Up to 120 people attended the pilgrimage to Carfin Grotto in Motherwell – including 30 pilgrims who journeyed from the English diocese of Hexham and Newcastle.
The Carfin event was part of a Day of Prayer and Pilgrimage which saw pilgrims gather at the same time in Carfin and in Walsingham, the English National Shrine to Our Lady.
And, after such a successful first pilgrimage to Carfin, organiser Dermot Lamb said he hoped it would become an annual event.
The pilgrimage took place amid reports of continuing acts of violence and intimidation in parts of the Middle East, Sudan and Pakistan.
The day began at 12pm with a Rosary procession around the grotto led by Aid to the Church in Need’s Scottish Secretary Dr John Watts and Area Secretary Una Delaney.
For each decade of the glorious mysteries pilgrims prayed for persecuted Christians on a different continent.
For the Way of the Cross at 1.45pm a series of stations were used that were composed by Aid to the Church in Need’s international president, Father Joaquín Alliende.
Afterwards Aid to the Church in Need’s UK Director, Neville Kyrke-Smith, spoke about the charity’s work and the challenges being faced by the Church around the world.
He told pilgrims how Christians in Pakistan were being oppressed by the country’s punitive blasphemy laws. Aid to the Church in Need campaigned for the repeal of the laws last year.
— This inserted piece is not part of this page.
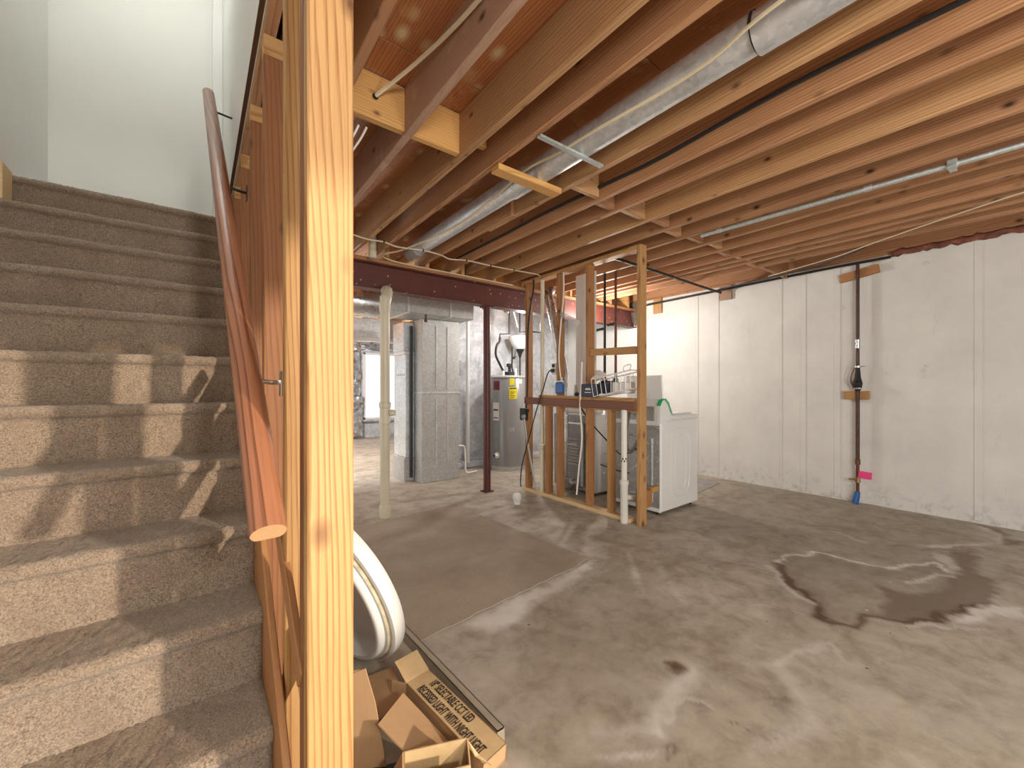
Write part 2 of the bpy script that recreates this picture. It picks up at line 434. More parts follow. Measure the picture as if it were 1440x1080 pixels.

Mr Kyrke-Smith also described how the charity is helping the Church in Ukraine to flourish after many decades of oppression under communism, by providing support for the country’s growing seminaries.
The day concluded at 3pm with a votive Mass for persecuted Christians, celebrated by Father Paul Morton. Father Paul is parish priest of Saint Bride’s Church in Cambuslang, Glasgow, and a member of the Aid to the Church in Need Board of Trustees.
Focusing on the sacrifice of the martyrs in his homily, he also spoke of how Aid to the Church in Need was “born from the smallest act of charity” when low-country farmers gave bacon to displaced Germans – who had recently been their enemies in the Second World War.
He told pilgrims: “Did not our Lord say that the Kingdom of God was like the smallest of seeds that will become the greatest of shrubs?
“The smallest act of love can be a seed sown in the ground which becomes great and mighty. Such has been the enterprise that we call Aid to the Church in Need.”
Father Morton went on to say that there is always a cost to living out the Faith, regardless of whether or not it leads to martyrdom.
Asking pilgrims to remember and pray for the suffering Church, he said: “Know also that their lives and sacrifices touch you, that in the mysterious power of God’s love through them gives you your strength and power to live out your faith also.”
Carfin’s Glass Chapel was open all day for exposition of the Blessed Sacrament.
The expansion of the charity’s events in Scotland follows the opening last September of an office of Aid to the Church in Need in Scott Street, Motherwell.